Mientras que en los medios de comunicación y en las redes sociales se habla todos los días de los grandes casos judiciales y de las pugnas entre el Presidente de la República y la Suprema Corte, lo cierto es que la mayor parte de las causas judiciales del país transcurren en los juzgados de primera instancia que conocen de temas civiles y familiares.
Según datos del Inegi,cada año llegan a conocimiento de los tribunales mexicanos unos 950 mil procedimientos judiciales sobre cuestiones familiares y unos 540 mil sobre asuntos civiles. Es decir, casi un millón y medio de nuevos casos anuales en estas dos materias. Es una cifra apabullante, que tiene ahogados a los juzgados y que obliga a que los procesos se demoren meses y meses antes de poder ser resueltos, sin que además sean estudiados a fondo y con el tiempo necesario para ofrecerles a las partes una respuesta de calidad.
Deberíamos preguntarnos como sociedad qué es lo que explica que se haya producido una verdadera explosión de conflictos civiles y familiares. ¿Qué está pasando en el país que hay tantos reclamos por deudas no pagadas, por contratos incumplidos, por matrimonios que se disuelven a los pocos meses o años de haberse celebrado, por peleas entre padres que se disputan la guarda y custodia de sus hijos, por pensiones de alimentos que no se cubren y que obligan (sobre todo a las mujeres) a tener que hacer esfuerzos sobrehumanos para sacar adelante a sus descendientes?
La enorme litigiosidad en materia familiar nos pone ante la evidencia de un profundo fracaso a nivel de relaciones sociales y demuestra que muchos de los problemas mayúsculos del país empiezan precisamente dentro de lo que debería ser su fundamento primario: el hogar familiar.
De hecho, los datos disponibles del propio Inegi nos permiten afirmar que en muchas de las familias mexicanas existen altas tasas de violencia de todo tipo. Recordemos que la violencia no solamente es física (golpes, palizas, lesiones, estrangulamientos, asesinatos, femicidios), sino también psicológica, económica, patrimonial y ahora incluso digital, cuando se realiza a través de las redes sociales y en general mediante el uso de las nuevas tecnologías.
Según la ENDIREH 2021, el 70% de mujeres mayores de 15 años en México reportan haber vivido al menos un evento de violencia de género en su vida. Destaca la violencia psicológica (sufrida por el 51% de mujeres), seguida de la violencia sexual (23%). Un 10% de mujeres han sufrido al menos un episodio de violencia física, que es la forma más dañina y extrema de violentar su dignidad.

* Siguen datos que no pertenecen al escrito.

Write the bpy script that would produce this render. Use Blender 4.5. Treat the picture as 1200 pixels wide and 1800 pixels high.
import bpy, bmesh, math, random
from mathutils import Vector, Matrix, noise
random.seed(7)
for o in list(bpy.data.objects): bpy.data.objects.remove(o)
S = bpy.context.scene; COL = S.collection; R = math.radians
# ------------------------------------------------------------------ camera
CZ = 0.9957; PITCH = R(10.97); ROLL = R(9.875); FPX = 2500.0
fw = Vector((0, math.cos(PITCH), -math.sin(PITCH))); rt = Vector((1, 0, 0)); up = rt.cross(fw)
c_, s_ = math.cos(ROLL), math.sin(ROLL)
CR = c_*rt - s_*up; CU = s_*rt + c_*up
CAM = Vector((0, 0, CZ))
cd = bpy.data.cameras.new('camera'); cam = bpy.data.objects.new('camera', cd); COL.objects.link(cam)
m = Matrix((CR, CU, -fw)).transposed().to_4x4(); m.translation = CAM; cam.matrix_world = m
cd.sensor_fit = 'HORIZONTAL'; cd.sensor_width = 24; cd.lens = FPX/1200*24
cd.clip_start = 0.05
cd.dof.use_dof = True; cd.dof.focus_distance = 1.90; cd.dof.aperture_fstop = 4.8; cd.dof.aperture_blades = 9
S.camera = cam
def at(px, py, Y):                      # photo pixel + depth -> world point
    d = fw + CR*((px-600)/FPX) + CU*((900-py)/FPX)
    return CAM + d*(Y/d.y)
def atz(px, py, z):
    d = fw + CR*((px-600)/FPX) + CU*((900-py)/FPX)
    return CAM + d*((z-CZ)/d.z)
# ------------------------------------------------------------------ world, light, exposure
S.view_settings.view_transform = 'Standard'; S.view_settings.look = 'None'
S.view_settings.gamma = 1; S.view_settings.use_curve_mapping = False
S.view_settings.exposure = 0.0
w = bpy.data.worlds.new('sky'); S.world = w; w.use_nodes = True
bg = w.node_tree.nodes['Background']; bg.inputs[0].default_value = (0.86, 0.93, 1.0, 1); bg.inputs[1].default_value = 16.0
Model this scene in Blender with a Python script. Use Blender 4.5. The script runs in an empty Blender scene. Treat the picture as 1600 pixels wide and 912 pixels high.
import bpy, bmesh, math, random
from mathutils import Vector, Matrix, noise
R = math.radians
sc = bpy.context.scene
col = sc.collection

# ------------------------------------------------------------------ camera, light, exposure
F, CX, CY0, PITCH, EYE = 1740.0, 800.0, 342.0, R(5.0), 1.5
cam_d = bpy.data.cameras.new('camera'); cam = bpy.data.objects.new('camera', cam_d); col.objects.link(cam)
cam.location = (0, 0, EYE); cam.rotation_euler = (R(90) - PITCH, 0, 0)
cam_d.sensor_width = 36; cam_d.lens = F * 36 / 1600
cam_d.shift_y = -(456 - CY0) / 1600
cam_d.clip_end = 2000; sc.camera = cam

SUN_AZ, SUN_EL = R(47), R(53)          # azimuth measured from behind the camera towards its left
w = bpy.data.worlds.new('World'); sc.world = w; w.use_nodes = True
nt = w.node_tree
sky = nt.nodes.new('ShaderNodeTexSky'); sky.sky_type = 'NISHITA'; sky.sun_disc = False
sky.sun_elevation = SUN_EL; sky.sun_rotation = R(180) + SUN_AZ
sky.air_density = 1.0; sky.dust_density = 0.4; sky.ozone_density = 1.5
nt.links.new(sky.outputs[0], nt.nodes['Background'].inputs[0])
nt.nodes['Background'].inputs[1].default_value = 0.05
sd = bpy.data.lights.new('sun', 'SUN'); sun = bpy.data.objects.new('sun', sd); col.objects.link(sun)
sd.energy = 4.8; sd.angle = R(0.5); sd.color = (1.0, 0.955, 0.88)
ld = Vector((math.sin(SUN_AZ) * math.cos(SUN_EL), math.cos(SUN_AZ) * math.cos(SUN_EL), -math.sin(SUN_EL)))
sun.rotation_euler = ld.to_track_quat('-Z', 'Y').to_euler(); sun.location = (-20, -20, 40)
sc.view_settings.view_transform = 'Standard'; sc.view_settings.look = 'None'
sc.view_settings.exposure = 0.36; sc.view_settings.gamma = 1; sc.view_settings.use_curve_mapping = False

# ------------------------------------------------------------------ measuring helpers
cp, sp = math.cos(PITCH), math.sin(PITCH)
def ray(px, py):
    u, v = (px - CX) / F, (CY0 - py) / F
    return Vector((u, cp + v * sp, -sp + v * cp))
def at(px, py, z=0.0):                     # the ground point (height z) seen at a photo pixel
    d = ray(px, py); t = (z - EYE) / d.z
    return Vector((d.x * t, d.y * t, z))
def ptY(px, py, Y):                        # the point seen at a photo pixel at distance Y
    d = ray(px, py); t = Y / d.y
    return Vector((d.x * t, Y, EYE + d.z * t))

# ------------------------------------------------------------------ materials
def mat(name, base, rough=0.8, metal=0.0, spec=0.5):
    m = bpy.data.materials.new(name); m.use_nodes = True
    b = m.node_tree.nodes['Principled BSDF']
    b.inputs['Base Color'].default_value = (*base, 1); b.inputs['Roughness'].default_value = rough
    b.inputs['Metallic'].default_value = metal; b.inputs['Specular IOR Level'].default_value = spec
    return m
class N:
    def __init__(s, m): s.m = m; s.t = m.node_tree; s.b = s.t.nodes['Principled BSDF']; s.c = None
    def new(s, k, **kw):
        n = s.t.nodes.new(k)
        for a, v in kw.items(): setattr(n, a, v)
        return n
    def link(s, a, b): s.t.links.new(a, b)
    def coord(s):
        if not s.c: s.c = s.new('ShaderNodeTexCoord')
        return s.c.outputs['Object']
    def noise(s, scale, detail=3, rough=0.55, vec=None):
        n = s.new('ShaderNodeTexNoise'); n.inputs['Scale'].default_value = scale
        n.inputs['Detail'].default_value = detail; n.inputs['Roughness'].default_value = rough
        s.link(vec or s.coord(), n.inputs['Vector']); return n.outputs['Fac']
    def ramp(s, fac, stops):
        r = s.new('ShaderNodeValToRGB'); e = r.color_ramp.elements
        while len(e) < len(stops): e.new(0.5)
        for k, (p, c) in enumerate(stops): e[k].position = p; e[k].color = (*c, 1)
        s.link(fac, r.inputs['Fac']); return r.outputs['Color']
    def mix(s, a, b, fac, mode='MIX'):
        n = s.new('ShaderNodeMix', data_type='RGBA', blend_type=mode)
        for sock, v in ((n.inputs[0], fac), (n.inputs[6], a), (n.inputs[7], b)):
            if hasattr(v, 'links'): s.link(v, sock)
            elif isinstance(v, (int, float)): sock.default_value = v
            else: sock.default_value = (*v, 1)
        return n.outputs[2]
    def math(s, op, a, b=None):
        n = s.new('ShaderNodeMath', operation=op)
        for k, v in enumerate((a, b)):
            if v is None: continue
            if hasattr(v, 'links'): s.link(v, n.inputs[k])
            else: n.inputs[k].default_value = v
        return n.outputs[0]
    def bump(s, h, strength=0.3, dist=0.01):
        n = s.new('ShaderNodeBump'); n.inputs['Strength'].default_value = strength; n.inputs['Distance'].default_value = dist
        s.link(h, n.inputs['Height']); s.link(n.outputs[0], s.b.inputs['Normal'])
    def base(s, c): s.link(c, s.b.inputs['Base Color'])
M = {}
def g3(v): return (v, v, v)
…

Esa violencia enturbia las posibilidades de que las personas vivan una existencia plena, que se desarrollen en su máximo potencial, que aprovechen su etapa escolar, que opten a mejores trabajos, que desarrollen relaciones sanas y hasta que sean plenas en su vida sexual. La violencia ha marcado y sigue marcando la vida de millones de personas a lo largo y ancho de la República. No me refiero a la violencia que surge por la nula seguridad pública que se vive en buena parte del territorio nacional, sino a esa violencia que se produce en el núcleo de la intimidad familiar y de pareja. Me refiero a esa violencia que permea en la mesa del hogar, en las recámaras, en las convivencias de los fines de semana, en las madrugadas de angustia de una mujer que espera a su marido sabiendo que si llega borracho le va a propinar una cruel golpiza.
Sabemos que muchos divorcios son producto de algún evento de violencia, de eso que se conoce como “la gota que derramó el vaso” y que ya no permite que una persona siga conviviendo con otra.
En este contexto, el pasado 7 de junio se publicó en el Diario Oficial de la Federación el nuevo Código Nacional de Procedimientos Civiles y Familiares, que es una norma que ofrece un rayo de esperanza para dirimir con mayor celeridad y de mejor manera los conflictos sociales cotidianos, aquellos que afectan a millones de personas, aunque no aparezcan en las noticias y casi nadie se fije en ellos.
La puesta en funcionamiento del Código Nacional va a requerir de grandes esfuerzos financieros, de infraestructura, de capacitación y hasta de cultura jurídica. Pero por el momento es la única esperanza tangible para intentar paliar una realidad social muy dolorosa, que no podemos permitir que siga como está.